> **What the task requires**
Make an exact copy of all the data.
─── Task inputs
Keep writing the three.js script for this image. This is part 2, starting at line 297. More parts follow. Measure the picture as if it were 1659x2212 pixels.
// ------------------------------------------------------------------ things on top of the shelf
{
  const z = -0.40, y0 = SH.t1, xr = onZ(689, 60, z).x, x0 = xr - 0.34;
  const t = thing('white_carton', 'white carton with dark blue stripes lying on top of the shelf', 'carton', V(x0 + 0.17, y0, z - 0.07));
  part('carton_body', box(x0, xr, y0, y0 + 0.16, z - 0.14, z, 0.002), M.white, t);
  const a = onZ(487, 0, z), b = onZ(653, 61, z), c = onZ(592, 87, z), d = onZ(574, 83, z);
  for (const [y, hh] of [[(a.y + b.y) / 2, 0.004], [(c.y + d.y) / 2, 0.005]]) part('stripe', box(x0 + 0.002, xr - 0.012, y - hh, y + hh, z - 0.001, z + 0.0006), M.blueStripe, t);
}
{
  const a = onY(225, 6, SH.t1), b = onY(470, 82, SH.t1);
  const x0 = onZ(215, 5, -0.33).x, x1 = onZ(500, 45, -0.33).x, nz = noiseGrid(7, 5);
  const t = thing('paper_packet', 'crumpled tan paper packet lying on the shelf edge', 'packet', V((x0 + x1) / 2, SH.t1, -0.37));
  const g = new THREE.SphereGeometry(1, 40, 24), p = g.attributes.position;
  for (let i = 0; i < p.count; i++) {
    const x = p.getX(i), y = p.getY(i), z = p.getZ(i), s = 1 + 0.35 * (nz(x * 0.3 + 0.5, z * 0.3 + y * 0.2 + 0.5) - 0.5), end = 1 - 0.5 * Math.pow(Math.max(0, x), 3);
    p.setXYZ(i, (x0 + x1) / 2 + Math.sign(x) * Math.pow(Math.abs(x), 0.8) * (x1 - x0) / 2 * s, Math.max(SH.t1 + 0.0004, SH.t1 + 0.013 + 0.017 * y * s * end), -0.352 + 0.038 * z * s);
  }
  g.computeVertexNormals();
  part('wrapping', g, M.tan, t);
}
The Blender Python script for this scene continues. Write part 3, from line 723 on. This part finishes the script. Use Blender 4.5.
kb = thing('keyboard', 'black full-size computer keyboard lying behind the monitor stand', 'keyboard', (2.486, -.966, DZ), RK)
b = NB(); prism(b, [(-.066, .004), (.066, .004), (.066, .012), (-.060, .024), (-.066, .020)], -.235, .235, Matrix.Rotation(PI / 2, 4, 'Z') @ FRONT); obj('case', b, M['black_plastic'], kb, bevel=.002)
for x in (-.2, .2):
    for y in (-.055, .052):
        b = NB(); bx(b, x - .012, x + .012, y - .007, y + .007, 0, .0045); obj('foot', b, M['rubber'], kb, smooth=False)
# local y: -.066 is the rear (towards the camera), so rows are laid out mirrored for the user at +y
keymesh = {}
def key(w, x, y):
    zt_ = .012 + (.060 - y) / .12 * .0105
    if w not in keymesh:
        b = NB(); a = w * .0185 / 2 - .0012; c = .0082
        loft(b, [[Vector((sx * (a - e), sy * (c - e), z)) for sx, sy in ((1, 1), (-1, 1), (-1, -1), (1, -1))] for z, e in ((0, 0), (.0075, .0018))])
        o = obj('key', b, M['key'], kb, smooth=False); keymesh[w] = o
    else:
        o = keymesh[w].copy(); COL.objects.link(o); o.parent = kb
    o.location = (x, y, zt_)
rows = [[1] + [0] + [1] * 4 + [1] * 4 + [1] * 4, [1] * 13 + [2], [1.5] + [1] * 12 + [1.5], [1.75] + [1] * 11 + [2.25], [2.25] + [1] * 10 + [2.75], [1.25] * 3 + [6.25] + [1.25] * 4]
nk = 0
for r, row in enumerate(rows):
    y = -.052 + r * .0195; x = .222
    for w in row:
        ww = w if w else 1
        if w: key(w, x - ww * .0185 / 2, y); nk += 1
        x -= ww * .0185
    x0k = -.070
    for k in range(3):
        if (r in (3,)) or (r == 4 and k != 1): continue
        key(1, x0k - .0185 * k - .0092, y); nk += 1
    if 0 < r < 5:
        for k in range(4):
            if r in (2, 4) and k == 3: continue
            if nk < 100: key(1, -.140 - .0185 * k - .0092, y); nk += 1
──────
> **Answer to this exercise**
Keep writing the three.js script for this image. This is part 2, starting at line 297. More parts follow. Measure the picture as if it were 1659x2212 pixels.
// ------------------------------------------------------------------ things on top of the shelf
{
  const z = -0.40, y0 = SH.t1, xr = onZ(689, 60, z).x, x0 = xr - 0.34;
  const t = thing('white_carton', 'white carton with dark blue stripes lying on top of the shelf', 'carton', V(x0 + 0.17, y0, z - 0.07));
  part('carton_body', box(x0, xr, y0, y0 + 0.16, z - 0.14, z, 0.002), M.white, t);
  const a = onZ(487, 0, z), b = onZ(653, 61, z), c = onZ(592, 87, z), d = onZ(574, 83, z);
  for (const [y, hh] of [[(a.y + b.y) / 2, 0.004], [(c.y + d.y) / 2, 0.005]]) part('stripe', box(x0 + 0.002, xr - 0.012, y - hh, y + hh, z - 0.001, z + 0.0006), M.blueStripe, t);
}
{
  const a = onY(225, 6, SH.t1), b = onY(470, 82, SH.t1);
  const x0 = onZ(215, 5, -0.33).x, x1 = onZ(500, 45, -0.33).x, nz = noiseGrid(7, 5);
  const t = thing('paper_packet', 'crumpled tan paper packet lying on the shelf edge', 'packet', V((x0 + x1) / 2, SH.t1, -0.37));
  const g = new THREE.SphereGeometry(1, 40, 24), p = g.attributes.position;
  for (let i = 0; i < p.count; i++) {
    const x = p.getX(i), y = p.getY(i), z = p.getZ(i), s = 1 + 0.35 * (nz(x * 0.3 + 0.5, z * 0.3 + y * 0.2 + 0.5) - 0.5), end = 1 - 0.5 * Math.pow(Math.max(0, x), 3);
    p.setXYZ(i, (x0 + x1) / 2 + Math.sign(x) * Math.pow(Math.abs(x), 0.8) * (x1 - x0) / 2 * s, Math.max(SH.t1 + 0.0004, SH.t1 + 0.013 + 0.017 * y * s * end), -0.352 + 0.038 * z * s);
  }
  g.computeVertexNormals();
  part('wrapping', g, M.tan, t);
}
The Blender Python script for this scene continues. Write part 3, from line 723 on. This part finishes the script. Use Blender 4.5.
kb = thing('keyboard', 'black full-size computer keyboard lying behind the monitor stand', 'keyboard', (2.486, -.966, DZ), RK)
b = NB(); prism(b, [(-.066, .004), (.066, .004), (.066, .012), (-.060, .024), (-.066, .020)], -.235, .235, Matrix.Rotation(PI / 2, 4, 'Z') @ FRONT); obj('case', b, M['black_plastic'], kb, bevel=.002)
for x in (-.2, .2):
    for y in (-.055, .052):
        b = NB(); bx(b, x - .012, x + .012, y - .007, y + .007, 0, .0045); obj('foot', b, M['rubber'], kb, smooth=False)
# local y: -.066 is the rear (towards the camera), so rows are laid out mirrored for the user at +y
keymesh = {}
def key(w, x, y):
    zt_ = .012 + (.060 - y) / .12 * .0105
    if w not in keymesh:
        b = NB(); a = w * .0185 / 2 - .0012; c = .0082
        loft(b, [[Vector((sx * (a - e), sy * (c - e), z)) for sx, sy in ((1, 1), (-1, 1), (-1, -1), (1, -1))] for z, e in ((0, 0), (.0075, .0018))])
        o = obj('key', b, M['key'], kb, smooth=False); keymesh[w] = o
    else:
        o = keymesh[w].copy(); COL.objects.link(o); o.parent = kb
    o.location = (x, y, zt_)
rows = [[1] + [0] + [1] * 4 + [1] * 4 + [1] * 4, [1] * 13 + [2], [1.5] + [1] * 12 + [1.5], [1.75] + [1] * 11 + [2.25], [2.25] + [1] * 10 + [2.75], [1.25] * 3 + [6.25] + [1.25] * 4]
nk = 0
for r, row in enumerate(rows):
    y = -.052 + r * .0195; x = .222
    for w in row:
        ww = w if w else 1
        if w: key(w, x - ww * .0185 / 2, y); nk += 1
        x -= ww * .0185
    x0k = -.070
    for k in range(3):
        if (r in (3,)) or (r == 4 and k != 1): continue
        key(1, x0k - .0185 * k - .0092, y); nk += 1
    if 0 < r < 5:
        for k in range(4):
            if r in (2, 4) and k == 3: continue
            if nk < 100: key(1, -.140 - .0185 * k - .0092, y); nk += 1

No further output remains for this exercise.